The project involves the redevelopment of a former sheet metal workshop first converted for use as offices in the 1980s into a community of courtyard houses with a shared garden at their centre. The triangular site is bounded on all sides by terraced houses and gardens that slope steeply towards the south and accessed through an arched opening and inner mews street. This gives it a secluded, inward character, despite its proximity to the busy shopping and commuting street that links Clapham to Battersea.
Linked to the quiet mews to the north by a timber-lined passageway, the ensemble has a communal character. Inside and outside spaces merge in an informal way across various thresholds and levels: and clay brick pathways lead through the densely planted garden, to the apartments’ front doors where an area big enough for a couple of chairs can be used in the manner of a stoop.

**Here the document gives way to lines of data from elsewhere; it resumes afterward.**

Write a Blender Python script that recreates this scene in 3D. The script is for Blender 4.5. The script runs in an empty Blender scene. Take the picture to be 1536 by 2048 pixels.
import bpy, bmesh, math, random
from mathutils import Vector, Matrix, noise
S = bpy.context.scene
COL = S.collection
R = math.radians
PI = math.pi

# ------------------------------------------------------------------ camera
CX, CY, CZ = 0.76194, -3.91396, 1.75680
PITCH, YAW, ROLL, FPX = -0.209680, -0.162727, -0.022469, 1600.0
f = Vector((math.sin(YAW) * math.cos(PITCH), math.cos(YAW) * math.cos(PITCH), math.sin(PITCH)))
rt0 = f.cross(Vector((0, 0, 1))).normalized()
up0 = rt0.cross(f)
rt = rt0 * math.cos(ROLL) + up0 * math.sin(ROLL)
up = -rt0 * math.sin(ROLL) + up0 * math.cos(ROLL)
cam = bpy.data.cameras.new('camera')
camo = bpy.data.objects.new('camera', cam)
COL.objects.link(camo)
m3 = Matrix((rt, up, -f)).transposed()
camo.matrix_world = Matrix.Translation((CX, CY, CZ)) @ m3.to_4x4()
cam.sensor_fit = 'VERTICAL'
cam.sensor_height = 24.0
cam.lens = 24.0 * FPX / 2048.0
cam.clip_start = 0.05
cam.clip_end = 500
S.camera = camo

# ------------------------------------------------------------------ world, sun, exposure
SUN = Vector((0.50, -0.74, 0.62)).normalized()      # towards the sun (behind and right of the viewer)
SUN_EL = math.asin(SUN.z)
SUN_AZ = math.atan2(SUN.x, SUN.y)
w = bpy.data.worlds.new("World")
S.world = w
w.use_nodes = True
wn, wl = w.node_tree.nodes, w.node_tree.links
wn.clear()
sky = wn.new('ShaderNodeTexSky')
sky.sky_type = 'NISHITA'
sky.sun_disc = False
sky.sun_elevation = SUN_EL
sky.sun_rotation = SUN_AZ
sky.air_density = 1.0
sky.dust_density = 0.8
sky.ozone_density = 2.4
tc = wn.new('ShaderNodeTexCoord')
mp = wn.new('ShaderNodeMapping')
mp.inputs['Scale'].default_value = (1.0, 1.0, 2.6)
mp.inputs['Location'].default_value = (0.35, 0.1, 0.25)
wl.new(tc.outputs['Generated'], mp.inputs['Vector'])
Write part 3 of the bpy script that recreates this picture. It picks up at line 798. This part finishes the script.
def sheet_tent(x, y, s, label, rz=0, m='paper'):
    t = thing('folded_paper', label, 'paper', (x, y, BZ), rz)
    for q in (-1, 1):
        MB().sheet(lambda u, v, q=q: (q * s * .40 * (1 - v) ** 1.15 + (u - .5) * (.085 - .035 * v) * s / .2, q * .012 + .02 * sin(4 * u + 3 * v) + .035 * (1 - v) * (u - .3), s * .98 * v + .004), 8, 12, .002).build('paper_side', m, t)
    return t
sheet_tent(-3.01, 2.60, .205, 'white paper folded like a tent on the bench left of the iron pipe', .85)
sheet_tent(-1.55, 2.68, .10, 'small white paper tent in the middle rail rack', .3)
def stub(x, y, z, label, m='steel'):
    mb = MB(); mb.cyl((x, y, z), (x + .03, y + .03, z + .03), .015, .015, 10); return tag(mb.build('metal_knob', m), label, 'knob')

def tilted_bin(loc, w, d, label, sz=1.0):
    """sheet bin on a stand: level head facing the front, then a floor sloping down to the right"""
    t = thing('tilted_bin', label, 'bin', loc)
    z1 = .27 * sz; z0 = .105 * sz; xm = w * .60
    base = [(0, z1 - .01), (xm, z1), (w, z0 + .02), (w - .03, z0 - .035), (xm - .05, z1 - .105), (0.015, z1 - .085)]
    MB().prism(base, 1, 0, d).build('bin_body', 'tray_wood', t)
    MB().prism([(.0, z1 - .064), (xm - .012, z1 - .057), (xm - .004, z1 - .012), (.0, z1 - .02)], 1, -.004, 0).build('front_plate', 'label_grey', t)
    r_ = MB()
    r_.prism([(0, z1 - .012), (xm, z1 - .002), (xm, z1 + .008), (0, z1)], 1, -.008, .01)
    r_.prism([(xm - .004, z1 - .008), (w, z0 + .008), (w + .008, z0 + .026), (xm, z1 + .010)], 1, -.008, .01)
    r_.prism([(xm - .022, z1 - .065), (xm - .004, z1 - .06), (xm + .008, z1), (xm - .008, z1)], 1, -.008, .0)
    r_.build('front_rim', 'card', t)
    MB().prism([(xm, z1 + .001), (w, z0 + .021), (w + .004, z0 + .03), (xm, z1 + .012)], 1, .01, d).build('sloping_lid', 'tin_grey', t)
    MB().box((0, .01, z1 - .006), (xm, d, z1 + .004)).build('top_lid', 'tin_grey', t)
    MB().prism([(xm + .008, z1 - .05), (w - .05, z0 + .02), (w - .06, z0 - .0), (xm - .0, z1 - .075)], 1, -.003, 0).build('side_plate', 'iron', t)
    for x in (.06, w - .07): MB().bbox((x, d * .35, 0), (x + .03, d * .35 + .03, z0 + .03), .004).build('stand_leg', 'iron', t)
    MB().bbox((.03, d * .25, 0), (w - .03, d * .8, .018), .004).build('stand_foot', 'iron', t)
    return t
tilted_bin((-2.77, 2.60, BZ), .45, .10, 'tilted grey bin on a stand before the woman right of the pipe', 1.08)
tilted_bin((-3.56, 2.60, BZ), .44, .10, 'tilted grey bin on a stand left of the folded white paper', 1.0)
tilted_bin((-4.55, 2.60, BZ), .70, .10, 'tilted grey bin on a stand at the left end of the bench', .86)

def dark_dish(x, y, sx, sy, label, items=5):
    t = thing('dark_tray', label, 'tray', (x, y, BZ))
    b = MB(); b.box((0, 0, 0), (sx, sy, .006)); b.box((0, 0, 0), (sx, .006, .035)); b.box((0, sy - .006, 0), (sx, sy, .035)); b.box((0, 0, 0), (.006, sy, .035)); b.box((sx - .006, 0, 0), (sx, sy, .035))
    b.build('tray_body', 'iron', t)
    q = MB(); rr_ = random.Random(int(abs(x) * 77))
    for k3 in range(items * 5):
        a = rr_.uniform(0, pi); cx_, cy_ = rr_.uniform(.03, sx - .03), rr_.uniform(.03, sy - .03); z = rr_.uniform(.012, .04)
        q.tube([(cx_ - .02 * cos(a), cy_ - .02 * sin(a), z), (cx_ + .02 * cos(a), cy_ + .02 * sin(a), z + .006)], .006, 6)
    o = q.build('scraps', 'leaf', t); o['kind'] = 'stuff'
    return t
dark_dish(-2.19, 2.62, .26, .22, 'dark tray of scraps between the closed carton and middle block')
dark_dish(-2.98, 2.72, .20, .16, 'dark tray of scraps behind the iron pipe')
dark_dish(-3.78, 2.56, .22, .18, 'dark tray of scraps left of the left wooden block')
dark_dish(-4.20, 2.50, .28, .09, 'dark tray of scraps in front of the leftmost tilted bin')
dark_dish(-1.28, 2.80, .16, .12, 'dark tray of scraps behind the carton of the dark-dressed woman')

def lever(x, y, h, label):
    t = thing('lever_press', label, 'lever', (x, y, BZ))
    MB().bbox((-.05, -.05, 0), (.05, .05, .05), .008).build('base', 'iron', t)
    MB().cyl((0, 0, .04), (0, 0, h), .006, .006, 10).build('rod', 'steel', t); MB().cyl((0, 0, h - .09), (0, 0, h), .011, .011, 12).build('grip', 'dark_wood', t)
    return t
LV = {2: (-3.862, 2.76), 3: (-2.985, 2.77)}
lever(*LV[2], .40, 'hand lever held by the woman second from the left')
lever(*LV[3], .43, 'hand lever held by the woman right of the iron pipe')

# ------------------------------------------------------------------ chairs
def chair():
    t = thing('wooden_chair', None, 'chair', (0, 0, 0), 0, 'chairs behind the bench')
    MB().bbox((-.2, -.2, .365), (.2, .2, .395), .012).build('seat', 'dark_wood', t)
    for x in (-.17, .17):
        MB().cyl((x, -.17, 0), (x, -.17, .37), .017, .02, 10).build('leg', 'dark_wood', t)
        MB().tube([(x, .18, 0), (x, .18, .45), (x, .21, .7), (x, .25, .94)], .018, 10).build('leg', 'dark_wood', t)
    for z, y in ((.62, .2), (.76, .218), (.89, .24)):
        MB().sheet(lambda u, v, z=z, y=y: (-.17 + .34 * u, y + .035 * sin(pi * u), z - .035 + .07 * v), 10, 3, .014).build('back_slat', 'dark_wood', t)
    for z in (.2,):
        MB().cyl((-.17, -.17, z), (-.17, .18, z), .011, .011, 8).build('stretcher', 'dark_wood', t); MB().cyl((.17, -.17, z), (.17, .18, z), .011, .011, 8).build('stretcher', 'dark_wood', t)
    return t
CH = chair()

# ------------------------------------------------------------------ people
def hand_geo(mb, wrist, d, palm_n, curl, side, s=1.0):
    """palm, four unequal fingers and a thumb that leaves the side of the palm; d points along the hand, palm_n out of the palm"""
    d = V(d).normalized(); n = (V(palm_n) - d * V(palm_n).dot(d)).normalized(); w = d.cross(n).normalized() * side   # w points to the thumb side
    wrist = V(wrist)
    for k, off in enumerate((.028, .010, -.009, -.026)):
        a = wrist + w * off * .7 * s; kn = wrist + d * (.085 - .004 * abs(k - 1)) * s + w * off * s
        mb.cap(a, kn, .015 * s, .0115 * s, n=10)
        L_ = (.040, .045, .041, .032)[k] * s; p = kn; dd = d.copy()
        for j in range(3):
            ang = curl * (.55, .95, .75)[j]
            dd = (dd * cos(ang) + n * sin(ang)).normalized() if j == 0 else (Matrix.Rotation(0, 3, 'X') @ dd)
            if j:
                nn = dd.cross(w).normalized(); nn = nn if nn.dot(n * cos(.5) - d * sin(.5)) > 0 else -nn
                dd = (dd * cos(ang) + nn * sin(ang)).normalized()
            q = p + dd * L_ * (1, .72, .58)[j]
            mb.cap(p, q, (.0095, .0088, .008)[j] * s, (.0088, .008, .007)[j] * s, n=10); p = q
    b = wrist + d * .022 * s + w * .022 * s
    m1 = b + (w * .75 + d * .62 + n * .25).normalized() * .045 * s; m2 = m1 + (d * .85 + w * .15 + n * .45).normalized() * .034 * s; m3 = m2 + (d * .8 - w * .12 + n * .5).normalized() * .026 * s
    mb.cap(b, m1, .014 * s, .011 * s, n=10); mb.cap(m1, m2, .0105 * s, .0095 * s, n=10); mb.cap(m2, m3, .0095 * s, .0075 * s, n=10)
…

The nine dwellings ranging in size from 65 to 105m2 are generally arranged around a private courtyard space at ground floor level and a timber-decked terrace on the first floor. Bedrooms are on the lower floor level, with windows opening onto communal or private courtyards. A winding stair leads to the first floor living spaces, which are open to daylight and views. The interiors have the character of a light industrial workshop rather than a conventional domestic setting, with high ceilings of exposed ceiling joists, terracotta and oak-boarded floors and painted timber wall panelling. The arrangement of glazed screens and terraces reinforces the perception of a fluid set of internal and external rooms.